Aber Neubauten dort sind doch immer noch besser als die maroden Bauten, in denen sie jetzt untergebracht sind?
Das kann ich nicht bewerten. Als ich einmal bei einer Rundfahrt des Gemeinderates in PHV war, habe ich die Gebäude eigentlich nicht als so marode empfunden. Aber das ist nun wirklich sehr subjektiv. Man kann ja auch renovieren.
Sie sagen, die Wolfsgärten seien abgelegen. Aber sie sind näher am Zentrum als der Süden PHVs. Und nach zehn Minuten Fußweg ist man an der S-Bahn, kann dann auch mal nach Mannheim fahren. Das hätte doch einen Mehrwert für die Bewohner.
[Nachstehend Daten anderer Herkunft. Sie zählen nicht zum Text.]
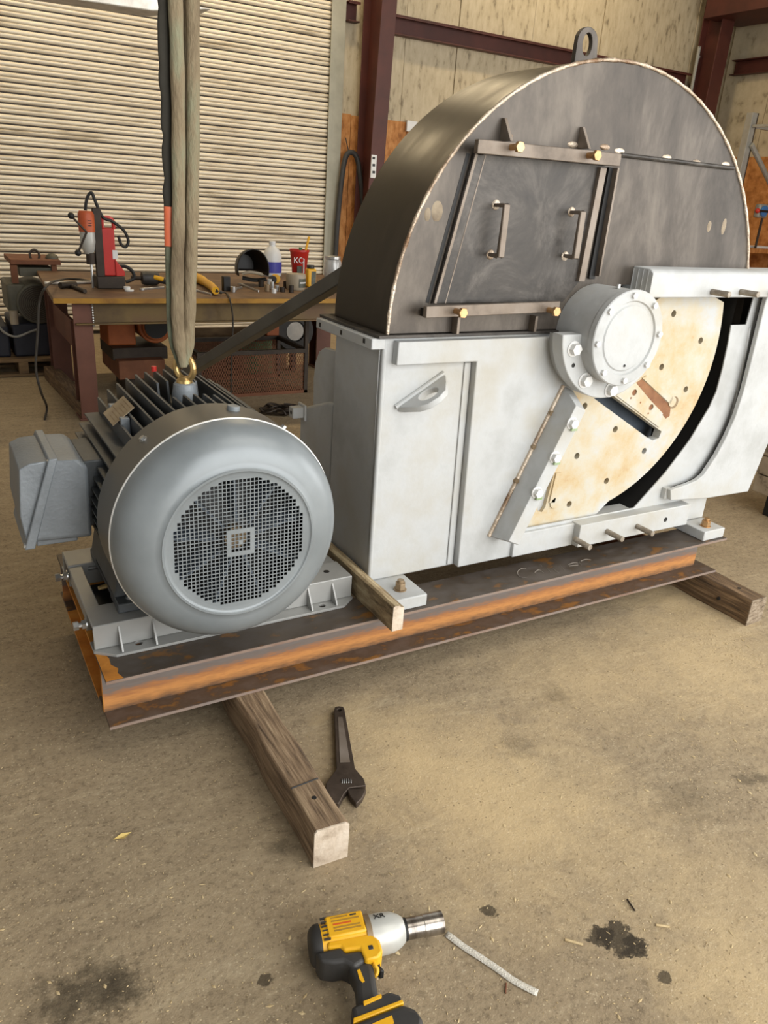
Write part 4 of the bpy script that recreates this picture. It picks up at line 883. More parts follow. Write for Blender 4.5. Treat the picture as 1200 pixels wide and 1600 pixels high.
for i in range(3): B().box(xc + .0, xc + .022, YD + .05 - r_ - .001, YD + .05 - r_ + .004, c0.z - .06 - i * .015, c0.z - .055 - i * .015).build('vent_slot', 'black', mt)
B().lathe([(r_ * .92, c1.z), (r_ * .95, c1.z - .06), (r_ * .8, c2_.z), (r_ * .5, c2_.z - .03), (.001, c2_.z - .03)], (xc, YD + .05, 0), 'z', 20).build('gear_case', 'alu', md)
ar = at(144, 396, 'y', YD); ae = at(145, 414, 'y', YD)
B().cyl((xc + .01, YD + .05, ar.z), (xc + .01, YD + .05, ae.z), .03, n=16).build('arbor', 'dark_iron', md, bevel=.002)
B().cyl((xc + .01, YD + .05, ae.z), (xc + .01, YD + .05, T), .008, n=8).build('drill_bit', 'zinc', md)
hb = (at(134, 362, 'y', YD).x, YD - .03, at(134, 362, 'y', YD).z)
for (px, py) in ((111, 337), (122, 395)):
    k_ = at(px, py, 'y', YD - .03); B().tube([hb, k_], .007, 8).build('feed_handle', 'dark_iron', md); B().sphere(k_, .021, 12).build('handle_knob', 'black', md)
Z7 = lambda x, y, Y: at(90 + x / 7.5, 290 + y / 7.5, 'y', Y)
B().tube(crop_path([Z7(x, y, YD + .06) for x, y in ((325, 290), (335, 190), (360, 115), (400, 85), (440, 180), (530, 370), (640, 420), (770, 520), (828, 640), (800, 718), (745, 690), (712, 590))], 6), .010, 8).build('power_cord', 'black', md)
B().tube(crop_path([Z7(x, y, YD + .05) for x, y in ((700, 945), (800, 950), (880, 1010), (890, 1090), (800, 1130))], 6), .012, 8).build('magnet_cord', 'black', md)
# long cable from the table down to the floor on the left
P = [at(x, y, 'z', T + .008) for x, y in ((150, 441), (120, 436), (96, 437))] + [at(75, 445, 'y', 3.30), at(62, 470, 'y', 3.28), at(59, 520, 'y', 3.28), at(56, 575, 'y', 3.28), at(64, 612, 'y', 3.3)]
e_ = at(74, 645, 'z', .008); P += [Vector((e_.x, e_.y, .05)), at(70, 655, 'z', .008)]
tag(B().tube(crop_path(P, 8), .0075, 8).build('power_cable', 'cable', None), 'dark power cable drooping off the left end of the table', 'cable')
def rod(px0, py0, px1, py1, z, r, n=10): return B().cyl(at(px0, py0, 'z', z), at(px1, py1, 'z', z), r, n=n)
tag(rod(70, 442, 146, 441, T + .011, .011).build('steel_rod', 'galv', None), 'shiny straight steel rod lying near the magnetic drill', 'rod')
hm = empty('hammer', at(110, 446, 'z', T).to_tuple(), 'dark hammer lying at the left end of the table', 'hammer')
rod(104, 444, 133, 455, T + .014, .013).build('handle', 'dark_iron', hm); rod(94, 446, 118, 444, T + .022, .021, 12).build('head', 'dark_iron', hm, bevel=.003)
ag = empty('angle_grinder', at(235, 444, 'z', T).to_tuple(), 'black angle grinder with yellow flash right of the magnetic drill', 'grinder')
q = at(235, 446, 'z', T); B().lathe([(.0, -.06), (.042, -.058), (.048, -.03), (.048, .04), (.04, .06), (0, .062)], (q.x, q.y, T + .05), 'x', 18).build('body', 'rubber', ag)
B().cyl((q.x + .05, q.y - .02, T + .045), (q.x + .14, q.y - .10, T + .022), .022, .018, n=12).build('handle', 'rubber', ag); B().cyl((q.x + .02, q.y - .035, T + .062), (q.x + .08, q.y - .06, T + .048), .016, n=10).build('yellow_band', 'yellow', ag)
B().cyl((q.x - .06, q.y, T + .05), (q.x - .13, q.y + .02, T + .05), .016, n=10).build('spindle', 'dark_iron', ag)
q = at(202, 455, 'z', T); tag(B().cyl((q.x, q.y, T), (q.x, q.y, T + .012), .03, n=16).cyl((q.x - .012, q.y + .01, T + .010), (q.x - .012, q.y + .01, T + .03), .022, n=16).build('white_cap', 'jug', None, bevel=.003), 'small white plastic cap on the table edge by the drill', 'cap')
for i, (a4, lb_) in enumerate((((222, 452, 256, 449), 'bright spanner beside the black angle grinder'), ((306, 454, 330, 460), 'bright spanner under the yellow grinder'), ((376, 444, 404, 455), 'bright spanner in front of the welding helmet'), ((366, 452, 378, 449), 'short pale chisel in front of the welding helmet'))):
    a, b_ = at(a4[0], a4[1], 'z', T + .006), at(a4[2], a4[3], 'z', T + .006); d = (b_ - a).normalized()
    o_ = empty('hand_spanner' if i < 3 else 'chisel', a.to_tuple(), lb_, 'spanner' if i < 3 else 'chisel')
    B().tube([a, b_], .009, 8, .5, side=(0, 0, 1)).build('shank', 'zinc', o_); B().cyl(a - Vector((0, 0, .005)), a + Vector((0, 0, .007)), .018, n=12).build('head', 'zinc', o_)
yg = empty('yellow_grinder', at(320, 450, 'z', T).to_tuple(), 'yellow power grinder lying left of the welding helmet', 'grinder')
B().tube(crop_path([at(x, y, 'z', T + .035) for x, y in ((303, 432), (316, 438), (330, 447), (337, 454))], 4), [.034] * 5 + [.028] * 4 + [.026] * 4, 12).build('body', 'yellow', yg)
B().tube([at(337, 454, 'z', T + .035), at(346, 457, 'z', T + .02)], .012, 8).build('cord_boot', 'rubber', yg)
P = [at(346, 457, 'z', T + .02), at(353, 458, 'z', T + .012), at(359, 468, 'y', 3.30), at(364, 500, 'y', 3.30), at(362, 550, 'y', 3.32), at(361, 600, 'y', 3.35), at(362, 640, 'y', 3.4)]
B().tube(crop_path(P, 6), .006, 8).build('power_cord', 'cable', yg)
pb = at(355, 455, 'z', T); tag(B().box(pb.x - .025, pb.x + .025, pb.y, pb.y + .05, T, T + .10).build('plug_block', 'black', None, bevel=.004), 'small black block standing at the table edge by the yellow grinder', 'block')
# welding helmet
hp = at(396, 446, 'z', T)
wh = empty('welding_helmet', (hp.x, hp.y, T), 'black welding helmet lying open side to the camera', 'helmet')
g = B(); n = 20; m_ = 10; vs = []
for j in range(m_ + 1):
    t = j / m_; rr = math.cos(t * PI / 2 * .92)
    for i in range(n + 1):
        a = math.radians(-18) + math.radians(216) * i / n
        x = .128 * math.cos(a) * (.55 + .45 * rr); z = .12 + .15 * math.sin(a) * (.6 + .4 * rr)
        vs.append((hp.x - .01 + x, hp.y - .03 + .20 * t, T + max(.002, z)))
k_ = n + 1
g.add(vs, [(j * k_ + i, j * k_ + i + 1, (j + 1) * k_ + i + 1, (j + 1) * k_ + i) for j in range(m_) for i in range(n)] + [tuple(m_ * k_ + i for i in range(k_))])
ho = g.build('shell', 'helmet', wh); s_ = ho.modifiers.new('th', 'SOLIDIFY'); s_.thickness = .008
B().tube(crop_path([(hp.x - .10, hp.y - .03, T + .06), (hp.x - .01, hp.y - .045, T + .045), (hp.x + .09, hp.y - .03, T + .05)], 6), .018, 8, .6).build('chin_guard', 'helmet', wh)
B().tube(crop_path([(hp.x - .09, hp.y + .0, T + .085), (hp.x - .04, hp.y - .02, T + .10), (hp.x + .04, hp.y - .02, T + .09), (hp.x + .07, hp.y, T + .08)], 6), .012, 8).build('head_band', 'grey_tub', wh)
# jug, cup, pen, tub, bottle, jar
q = at(425, 431, 'z', T); jg = empty('plastic_jug', (q.x, q.y, T), 'white plastic jug with blue label behind the helmet', 'jug')
B().lathe([(.001, .0), (.075, .002), (.08, .02), (.08, .17), (.06, .215), (.028, .245), (.026, .26), (.001, .262)], (q.x, q.y, T), 'z', 20).build('body', 'jug', jg)
B().lathe([(.0815, .03), (.0815, .12)], (q.x, q.y, T), 'z', 20).build('label', 'blue_label', jg)
B().cyl((q.x, q.y, T + .26), (q.x, q.y, T + .285), .028, n=14).build('cap', 'jug', jg, bevel=.002)
def text(txt, size, m_, parent, M4, name='lettering'):
    cu = bpy.data.curves.new(name, 'FONT'); cu.body = txt; cu.size = size; cu.extrude = .0006; cu.align_x = 'CENTER'; cu.align_y = 'CENTER'
    o_ = bpy.data.objects.new(name, cu); COL.objects.link(o_); dg = bpy.context.evaluated_depsgraph_get(); me = bpy.data.meshes.new_from_object(o_.evaluated_get(dg)); bpy.data.objects.remove(o_)
    me.transform(M4); me.materials.clear(); me.materials.append(M[m_]); r_ = bpy.data.objects.new(name, me); COL.objects.link(r_); r_.parent = parent; return r_
q = at(467, 431, 'z', T); cp = empty('red_cup', (q.x, q.y, T), 'red plastic cup full of pens behind the yellow bottle', 'cup')
B().lathe([(.001, .0), (.058, .0), (.082, .20), (.086, .205), (.086, .222), (.078, .222), (.054, .012), (.001, .012)], (q.x, q.y, T), 'z', 24).build('body', 'red', cp)
RX = Matrix.Rotation(PI / 2, 4, 'X')
text('KO', .07, 'jug', cp, Matrix.Translation((-.035, -.0755, .135)) @ RX)
B().box(q.x - .05, q.x - .005, q.y - .074, q.y - .069, T + .03, T + .09).build('print_panel', 'label_dark', cp); B().box(q.x + .006, q.x + .018, q.y - .074, q.y - .069, T + .03, T + .16).build('print_panel', 'jug', cp)
tag(B().cyl((q.x + .02, q.y, T + .05), (q.x + .088, q.y, T + .33), .011, n=8).build('marker_pen', 'yellow', None), 'yellow marker sticking out of the red cup', 'pen')
tag(B().cyl((q.x + .0, q.y + .02, T + .05), (q.x + .02, q.y + .02, T + .235), .016, n=8).build('marker_pen', 'green', None), 'green marker inside the red cup', 'pen')
q = at(462, 452, 'z', T); tu = empty('plastic_tub', (q.x, q.y, T), 'grey plastic tub with dark label at the table edge', 'tub')
B().lathe([(.001, .0), (.066, .0), (.072, .01), (.076, .10), (.07, .115), (.001, .116)], (q.x, q.y, T), 'z', 24).build('body', 'grey_tub', tu)
B().lathe([(.0765, .02), (.0775, .085)], (q.x, q.y, T), 'z', 12, math.radians(-95), math.radians(-35)).build('label', 'label_dark', tu)
B().lathe([(.0772, .05), (.0777, .06)], (q.x, q.y, T), 'z', 12, math.radians(-90), math.radians(-42)).build('label_text', 'jug', tu)
q = at(487, 449, 'z', T); yb = empty('yellow_bottle', (q.x, q.y, T), 'yellow bottle with black label right of the grey tub', 'bottle')
B().box(q.x - .035, q.x + .04, q.y, q.y + .06, T, T + .14).build('body', 'yellow', yb, bevel=.012, segs=3); B().box(q.x - .005, q.x + .034, q.y - .001, q.y + .0, T + .02, T + .12).build('label', 'label_dark', yb); B().cyl((q.x, q.y + .03, T + .14), (q.x, q.y + .03, T + .165), .03, n=14).build('cap', 'rubber', yb, bevel=.003)
q = at(519, 441, 'z', T); ja = empty('glass_jar', (q.x, q.y, T), 'clear grey jar at the right end of the table', 'jar')
B().lathe([(.001, .0), (.07, .0), (.072, .02), (.072, .16), (.06, .185), (.001, .186)], (q.x, q.y, T), 'z', 20).build('body', 'jar', ja); B().cyl((q.x, q.y, T + .186), (q.x, q.y, T + .21), .065, n=20).build('lid', 'zinc', ja, bevel=.003)
q = at(432, 443, 'z', T); tm = empty('tape_measure', (q.x, q.y, T), 'yellow and black tape measure between helmet and tub', 'tape measure')
B().cyl((q.x, q.y, T + .035), (q.x, q.y + .04, T + .035), .035, n=18).build('case', 'yellow', tm, bevel=.004); B().cyl((q.x - .03, q.y - .01, T + .03), (q.x - .03, q.y + .03, T + .03), .03, n=16).build('bumper', 'rubber', tm, bevel=.004)
mt_ = ['zinc', 'jug', 'dark_iron', 'zinc', 'jar', 'dark_iron', 'jug', 'old_nut', 'dark_iron', 'zinc', 'bar_steel', 'dark_iron']
lb2 = ['leftmost bright socket on the table near the plug block', 'white cap in the socket pile below the helmet', 'black socket directly under the helmet rim', 'bright socket left of the tape measure', 'pale ring in front of the tape measure', 'dark socket in front of the tape measure', 'small white cap beside the pale ring', 'brass fitting in the socket pile', 'dark knob in front of the grey tub', 'bright fitting in front of the yellow bottle', 'rusty short pipe in front of the jar', 'dark round socket left of the grey tub']
for i, (px, py) in enumerate(((364, 456), (421, 445), (408, 448), (425, 452), (433, 455), (441, 456), (428, 458), (417, 455), (455, 457), (497, 455), (515, 452), (446, 450))):
    q = at(px, py, 'z', T); rr = random.uniform(.013, .022); hh = random.uniform(.03, .055)
    tag(B().lathe([(rr * .55, 0), (rr, 0), (rr, hh), (rr * .6, hh), (rr * .55, hh * .5), (.001, hh * .5)], (q.x, q.y, T), 'z', 12).build('socket_piece' if i not in (1, 6) else 'bottle_cap', mt_[i], None), lb2[i], 'socket' if i not in (1, 6) else 'cap', 'small pieces piled on the table')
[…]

Da widerspreche ich nicht. Die meisten streben zwar nach Heidelberg. Dass man ihnen eine gute Anbindung bieten muss, ist vollkommen unstrittig. Deshalb soll der Shuttlebus auch weiterhin fahren. Aber die Wolfsgärten sind verkehrlich schwer anzubinden. Die Zufahrt unter der Eisenbahnbrücke ist so eng, dass gerade ein Traktor in einer Richtung durchfahren kann – wenn es zu einem Notfall käme, würde das schwierig. Die Zufahrt von Norden ist nur von Eppelheim aus problemlos erreichbar. Von Wieblingen kommend muss man in einer Haarnadelkurve zurückfahren. Technisch gesehen halte ich das bei großen Fahrzeugen für problematisch.
Dennoch stehen Sie am 18. Juni im Gemeinderat aber erst einmal nur vor der Entscheidung zwischen Wolfsgärten und Gäulschlag. Wie stimmt die SPD ab?
Beide Areale sind für die SPD-Fraktion nicht akzeptabel. Wir meinen immer noch, dass die Verlegung innerhalb von PHV machbar sein sollte.
Laut IBA und Oberbürgermeister Würzner würde das dazu führen, dass PHV deutlich später entwickelt würde und damit auch ein Kernanliegen Ihrer Partei – bezahlbarer Wohnraum – auf der Strecke bliebe.
Diese Äußerung ist für uns immer noch nicht klar nachvollziehbar. Wieso sollte der Stadtteil nicht entwickelt werden können, wenn dort acht Hektar belegt wären? Das sind weniger als zehn Prozent der Gesamtfläche.
Diese würden eventuell für Wohnraum fehlen.
Deshalb werden wir vorschlagen, dass man im Gewerbebereich im Osten von PHV einen Standort für das Ankunftszentrum sucht. Damit würden wir den Wohnbereich nicht tangieren.
Haben Sie darüber schon mit den Planern der IBA gesprochen?
Nein. Die Aussage von IBA-Direktor Prof. Braum war: Die IBA funktioniert nicht mit dem Ankunftszentrum. Wir meinen, dass unsere Willkommenskultur auch bedeuten muss, dass Geflüchtete auch dort gut unterkommen können.
Die SPD ist also weiter überzeugt, dass man das Zentrum in das Konzept integrieren kann mit Wille und Mühe ...
... und Fantasie und Geschick, ja! Das ist unsere Meinung.